King Henry VIII first noticed Katherine while she served as lady of Princess Mary. By that time, Katherine had outlived two husbands, Edward Borough and John Neville, and had survived a frightening kidnapping experience by a group of rebels who had tried to force Neville to join their ranks. In the royal court, 30-year old Katherine nurtured hopes of marrying Sir Thomas Seymour, a tall, red-haired baron who exercised a particular charm on women.

King Henry changed her plans by asking her in marriage – a request that was strongly supported by her family. In the end, reluctant Katherine saw her acquiescence as an act of submission to God’s will. The wedding took place on 12 July 1543.

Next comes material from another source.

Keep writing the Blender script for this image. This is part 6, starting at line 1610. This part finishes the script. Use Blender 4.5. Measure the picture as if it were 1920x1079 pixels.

Queen Katherine had plenty of resources to cultivate her studies, promote the arts, and indulge in one of her passions: fine clothes and jewels. Most of her time, however, she was busy learning the duties and protocol of queens and securing the affection of Henry’s children. This last task was not difficult. She was already a friend of Princess Mary, and Princess Elizabeth and the young Prince Edward shared Katherine’s passion for learning. Ultimately, it was Katherine who persuaded Henry VIII to keep Mary and Elizabeth in the line of succession.

Katherine’s administrative abilities shone in the summer of 1544, when King Henry led a military expedition and left her in charge as queen-regent. She proved herself capable, signing five royal proclamations (mostly war-related) and addressing other important issues. This appointment created jealousies at court, increased by her limited experience and by her evangelical convictions. These concerns, combined with the fact that Henry’s health was deteriorating, prompted some men to plot against her life.